Xinhua | Updated: 2018-12-06 10:30
French President Emmanuel Macron shakes hands with US President Donald Trump after a meeting at the Elysee Palace on the eve of the commemoration ceremony for Armistice Day, 100 years after the end of the First World War, in Paris, France, Nov 10, 2018. [Photo/Agencies]

PARIS - French President Emmanuel Macron's office refused to comment on Wednesday on US President Donald Trump's tweets mocking Macron over his fuel tax U-turn, state-run France Info radio said.

Asked to comment, the Elysee said it had nothing to say about the tweets, the radio report said. "No comment," a source from the president's office was quoted as saying.
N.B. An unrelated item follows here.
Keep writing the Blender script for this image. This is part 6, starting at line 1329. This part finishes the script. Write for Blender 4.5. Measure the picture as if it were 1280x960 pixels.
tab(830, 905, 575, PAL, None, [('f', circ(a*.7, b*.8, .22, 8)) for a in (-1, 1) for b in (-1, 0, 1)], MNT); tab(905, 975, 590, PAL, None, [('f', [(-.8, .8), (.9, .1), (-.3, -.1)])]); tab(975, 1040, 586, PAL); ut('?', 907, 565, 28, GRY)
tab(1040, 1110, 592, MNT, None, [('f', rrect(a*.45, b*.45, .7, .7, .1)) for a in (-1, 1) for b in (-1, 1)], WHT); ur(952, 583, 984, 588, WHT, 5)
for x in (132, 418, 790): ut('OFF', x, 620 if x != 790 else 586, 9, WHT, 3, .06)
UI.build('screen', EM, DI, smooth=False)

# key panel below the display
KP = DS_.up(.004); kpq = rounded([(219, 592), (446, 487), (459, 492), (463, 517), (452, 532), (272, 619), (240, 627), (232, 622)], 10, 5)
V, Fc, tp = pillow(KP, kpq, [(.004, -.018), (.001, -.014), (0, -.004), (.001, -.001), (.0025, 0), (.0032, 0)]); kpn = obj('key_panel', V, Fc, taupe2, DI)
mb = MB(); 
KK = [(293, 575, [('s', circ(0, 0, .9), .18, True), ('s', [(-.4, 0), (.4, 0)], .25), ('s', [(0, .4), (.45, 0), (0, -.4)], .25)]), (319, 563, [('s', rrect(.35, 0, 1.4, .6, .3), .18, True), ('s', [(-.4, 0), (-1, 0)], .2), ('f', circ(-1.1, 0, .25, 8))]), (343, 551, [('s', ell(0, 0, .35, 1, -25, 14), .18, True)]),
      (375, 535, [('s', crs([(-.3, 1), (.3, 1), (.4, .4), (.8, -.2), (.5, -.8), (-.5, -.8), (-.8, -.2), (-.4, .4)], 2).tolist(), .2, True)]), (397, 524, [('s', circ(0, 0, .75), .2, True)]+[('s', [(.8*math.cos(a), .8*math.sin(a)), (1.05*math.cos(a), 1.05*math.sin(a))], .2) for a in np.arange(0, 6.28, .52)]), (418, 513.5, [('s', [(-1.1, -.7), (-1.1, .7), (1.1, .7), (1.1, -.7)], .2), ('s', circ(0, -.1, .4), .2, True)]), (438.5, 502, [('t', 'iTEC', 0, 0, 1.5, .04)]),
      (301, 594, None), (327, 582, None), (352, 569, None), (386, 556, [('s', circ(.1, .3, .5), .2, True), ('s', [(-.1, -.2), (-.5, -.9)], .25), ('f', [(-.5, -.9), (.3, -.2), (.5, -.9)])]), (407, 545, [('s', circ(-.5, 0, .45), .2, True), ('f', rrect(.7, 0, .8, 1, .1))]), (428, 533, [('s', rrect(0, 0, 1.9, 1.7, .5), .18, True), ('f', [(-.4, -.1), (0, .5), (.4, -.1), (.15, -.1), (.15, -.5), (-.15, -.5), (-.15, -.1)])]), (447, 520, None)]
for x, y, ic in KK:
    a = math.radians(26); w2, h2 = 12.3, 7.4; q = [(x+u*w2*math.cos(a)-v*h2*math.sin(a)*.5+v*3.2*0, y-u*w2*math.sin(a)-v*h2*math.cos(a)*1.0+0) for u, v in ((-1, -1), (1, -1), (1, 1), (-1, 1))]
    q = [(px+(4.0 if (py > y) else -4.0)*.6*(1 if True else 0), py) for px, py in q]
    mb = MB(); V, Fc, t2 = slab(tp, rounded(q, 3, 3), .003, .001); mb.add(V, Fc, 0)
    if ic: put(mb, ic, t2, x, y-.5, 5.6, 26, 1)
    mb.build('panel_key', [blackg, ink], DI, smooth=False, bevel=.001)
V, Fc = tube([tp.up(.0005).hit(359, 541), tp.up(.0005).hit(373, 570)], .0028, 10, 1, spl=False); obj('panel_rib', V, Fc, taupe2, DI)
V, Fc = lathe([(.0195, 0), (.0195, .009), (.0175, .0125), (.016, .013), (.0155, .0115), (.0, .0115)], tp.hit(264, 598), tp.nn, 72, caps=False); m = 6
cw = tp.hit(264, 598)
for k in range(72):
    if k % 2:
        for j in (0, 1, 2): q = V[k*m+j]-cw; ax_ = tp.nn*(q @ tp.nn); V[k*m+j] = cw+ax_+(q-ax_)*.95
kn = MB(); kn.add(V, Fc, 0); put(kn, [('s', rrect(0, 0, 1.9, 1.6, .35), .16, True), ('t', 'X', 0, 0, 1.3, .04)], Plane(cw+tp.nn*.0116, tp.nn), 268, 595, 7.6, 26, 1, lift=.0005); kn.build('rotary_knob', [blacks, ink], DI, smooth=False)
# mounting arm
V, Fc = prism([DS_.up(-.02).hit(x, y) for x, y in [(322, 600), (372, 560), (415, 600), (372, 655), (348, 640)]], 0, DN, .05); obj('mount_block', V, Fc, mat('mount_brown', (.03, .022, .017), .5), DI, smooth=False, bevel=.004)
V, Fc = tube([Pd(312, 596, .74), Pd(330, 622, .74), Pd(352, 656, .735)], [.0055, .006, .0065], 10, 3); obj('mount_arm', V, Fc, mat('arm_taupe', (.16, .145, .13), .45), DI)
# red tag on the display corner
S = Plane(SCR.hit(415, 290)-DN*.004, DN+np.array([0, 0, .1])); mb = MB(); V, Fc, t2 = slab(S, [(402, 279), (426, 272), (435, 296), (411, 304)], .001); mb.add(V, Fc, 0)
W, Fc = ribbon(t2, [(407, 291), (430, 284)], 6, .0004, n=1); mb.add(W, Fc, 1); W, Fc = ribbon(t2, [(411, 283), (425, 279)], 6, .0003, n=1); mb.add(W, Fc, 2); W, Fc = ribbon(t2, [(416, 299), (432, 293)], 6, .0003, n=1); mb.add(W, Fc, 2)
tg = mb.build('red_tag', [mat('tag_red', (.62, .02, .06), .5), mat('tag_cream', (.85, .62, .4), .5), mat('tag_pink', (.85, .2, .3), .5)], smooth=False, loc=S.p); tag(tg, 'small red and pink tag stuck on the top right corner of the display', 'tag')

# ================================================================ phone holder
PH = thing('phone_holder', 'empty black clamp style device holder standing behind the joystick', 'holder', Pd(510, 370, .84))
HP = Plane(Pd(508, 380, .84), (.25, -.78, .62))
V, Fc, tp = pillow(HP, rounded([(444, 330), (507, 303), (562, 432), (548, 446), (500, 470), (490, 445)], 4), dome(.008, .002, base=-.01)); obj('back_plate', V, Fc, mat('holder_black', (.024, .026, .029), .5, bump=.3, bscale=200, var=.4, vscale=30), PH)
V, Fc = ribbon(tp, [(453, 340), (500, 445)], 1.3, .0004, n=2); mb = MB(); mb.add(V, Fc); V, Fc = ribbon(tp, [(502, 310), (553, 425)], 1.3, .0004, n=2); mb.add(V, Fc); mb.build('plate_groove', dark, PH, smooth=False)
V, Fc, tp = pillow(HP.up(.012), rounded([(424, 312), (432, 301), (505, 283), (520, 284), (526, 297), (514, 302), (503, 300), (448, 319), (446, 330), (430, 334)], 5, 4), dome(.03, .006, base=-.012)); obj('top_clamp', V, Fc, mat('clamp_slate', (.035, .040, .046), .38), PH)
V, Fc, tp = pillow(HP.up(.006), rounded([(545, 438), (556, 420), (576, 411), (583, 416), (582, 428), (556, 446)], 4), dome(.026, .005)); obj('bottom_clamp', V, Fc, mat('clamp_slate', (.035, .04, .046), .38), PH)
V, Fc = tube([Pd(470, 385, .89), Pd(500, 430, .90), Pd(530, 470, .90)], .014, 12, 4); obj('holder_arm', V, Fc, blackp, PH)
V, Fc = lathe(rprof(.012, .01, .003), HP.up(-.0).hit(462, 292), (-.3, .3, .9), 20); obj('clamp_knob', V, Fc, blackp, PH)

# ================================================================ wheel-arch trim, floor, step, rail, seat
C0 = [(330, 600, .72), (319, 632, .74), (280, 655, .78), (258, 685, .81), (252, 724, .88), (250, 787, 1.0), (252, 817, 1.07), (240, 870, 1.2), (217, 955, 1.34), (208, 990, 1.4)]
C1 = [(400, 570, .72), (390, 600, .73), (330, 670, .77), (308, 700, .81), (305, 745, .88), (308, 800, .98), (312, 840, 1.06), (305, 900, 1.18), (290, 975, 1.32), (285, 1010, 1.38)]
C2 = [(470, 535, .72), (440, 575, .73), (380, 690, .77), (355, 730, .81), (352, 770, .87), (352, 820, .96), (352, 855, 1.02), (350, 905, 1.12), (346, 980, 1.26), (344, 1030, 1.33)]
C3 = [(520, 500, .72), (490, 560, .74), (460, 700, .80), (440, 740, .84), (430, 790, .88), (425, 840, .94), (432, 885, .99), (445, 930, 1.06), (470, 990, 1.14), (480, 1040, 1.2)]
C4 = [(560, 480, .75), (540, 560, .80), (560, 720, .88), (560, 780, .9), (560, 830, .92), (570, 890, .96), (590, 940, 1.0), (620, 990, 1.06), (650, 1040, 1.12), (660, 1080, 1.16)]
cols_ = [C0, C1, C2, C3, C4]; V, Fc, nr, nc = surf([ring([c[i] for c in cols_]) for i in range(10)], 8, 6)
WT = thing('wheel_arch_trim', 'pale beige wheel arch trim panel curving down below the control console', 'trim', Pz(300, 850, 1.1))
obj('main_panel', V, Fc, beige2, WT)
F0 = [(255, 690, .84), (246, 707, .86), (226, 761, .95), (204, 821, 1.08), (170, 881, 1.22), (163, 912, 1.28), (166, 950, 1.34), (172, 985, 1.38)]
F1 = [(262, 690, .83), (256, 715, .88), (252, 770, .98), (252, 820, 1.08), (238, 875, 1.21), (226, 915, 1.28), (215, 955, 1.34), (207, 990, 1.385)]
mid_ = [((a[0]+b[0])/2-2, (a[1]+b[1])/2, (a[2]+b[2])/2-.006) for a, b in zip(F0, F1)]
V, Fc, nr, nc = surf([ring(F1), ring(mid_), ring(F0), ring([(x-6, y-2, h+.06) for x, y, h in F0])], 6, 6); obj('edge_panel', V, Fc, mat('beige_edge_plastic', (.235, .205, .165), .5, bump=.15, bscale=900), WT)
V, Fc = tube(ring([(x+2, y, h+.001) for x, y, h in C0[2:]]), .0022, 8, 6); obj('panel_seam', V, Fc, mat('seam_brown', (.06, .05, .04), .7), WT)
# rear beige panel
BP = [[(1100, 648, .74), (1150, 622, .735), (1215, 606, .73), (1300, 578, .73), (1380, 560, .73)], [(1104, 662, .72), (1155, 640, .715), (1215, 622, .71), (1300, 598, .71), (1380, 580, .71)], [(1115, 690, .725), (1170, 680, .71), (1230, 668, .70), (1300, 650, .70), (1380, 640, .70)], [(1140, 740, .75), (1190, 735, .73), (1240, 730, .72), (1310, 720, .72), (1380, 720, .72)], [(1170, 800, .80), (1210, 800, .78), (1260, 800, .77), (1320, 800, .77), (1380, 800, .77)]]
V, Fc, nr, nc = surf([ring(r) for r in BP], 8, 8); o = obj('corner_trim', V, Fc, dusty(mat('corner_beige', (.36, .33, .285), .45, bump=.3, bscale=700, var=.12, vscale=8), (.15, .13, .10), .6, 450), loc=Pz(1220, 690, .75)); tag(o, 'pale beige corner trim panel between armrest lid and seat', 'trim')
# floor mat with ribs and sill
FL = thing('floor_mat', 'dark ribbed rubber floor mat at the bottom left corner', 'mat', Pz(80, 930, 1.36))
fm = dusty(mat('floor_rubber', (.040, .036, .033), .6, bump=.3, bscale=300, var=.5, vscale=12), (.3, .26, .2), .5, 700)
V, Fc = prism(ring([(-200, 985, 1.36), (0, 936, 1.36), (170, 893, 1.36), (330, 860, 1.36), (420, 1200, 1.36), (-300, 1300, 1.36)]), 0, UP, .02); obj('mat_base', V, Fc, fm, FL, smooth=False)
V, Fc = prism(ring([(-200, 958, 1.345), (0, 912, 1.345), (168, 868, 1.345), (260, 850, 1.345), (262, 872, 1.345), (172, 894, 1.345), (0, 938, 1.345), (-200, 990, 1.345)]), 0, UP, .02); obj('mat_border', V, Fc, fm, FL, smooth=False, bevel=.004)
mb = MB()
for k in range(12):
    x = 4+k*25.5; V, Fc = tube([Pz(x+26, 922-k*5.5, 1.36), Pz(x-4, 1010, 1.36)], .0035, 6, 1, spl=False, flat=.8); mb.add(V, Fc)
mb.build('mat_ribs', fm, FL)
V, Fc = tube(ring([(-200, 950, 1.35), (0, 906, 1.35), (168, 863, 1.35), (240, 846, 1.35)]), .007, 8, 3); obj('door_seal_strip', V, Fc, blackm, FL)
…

Late on Tuesday, Trump tweeted "I am glad that my friend Emmanuel Macron and the protestors in Paris have agreed with the conclusion I reached two years ago.

"The Paris Agreement is fatally flawed because it raises the price of energy for responsible countries while whitewashing some of the worst polluters," he added.

Trump's tweet came after Macron, who had pledged to "Make our planet great again," backed down on his plans to increase fuel taxes, which he said was necessary to promote the energy transition and protect the environment.

Macron's first retreat on a major policy move since taking power in 2017 came after protests across French cities, mainly in Paris, turned particularly violent over the weekend, with the Arc de Triomphe vandalized and avenues off the capital's Champs Elysees damaged.

In a recent television interview, the French president stressed that "I do not do policy or diplomacy via tweets." His comment came in response to Trump's series of tweets in November, in which he mocked Macron over his "very low" approval rating and criticized his recipe for Europe's defense cooperation and global trade.

"I will not have a debate with the president of the United States through tweets," he said, adding that Trump "is doing this for American politics."

Macron has made clear his differences with Trump notably on climate change, nuclear deals and nationalism. At the same time, he has developed a strong relationship with the US president at a time when many European leaders appear to be keeping a distance.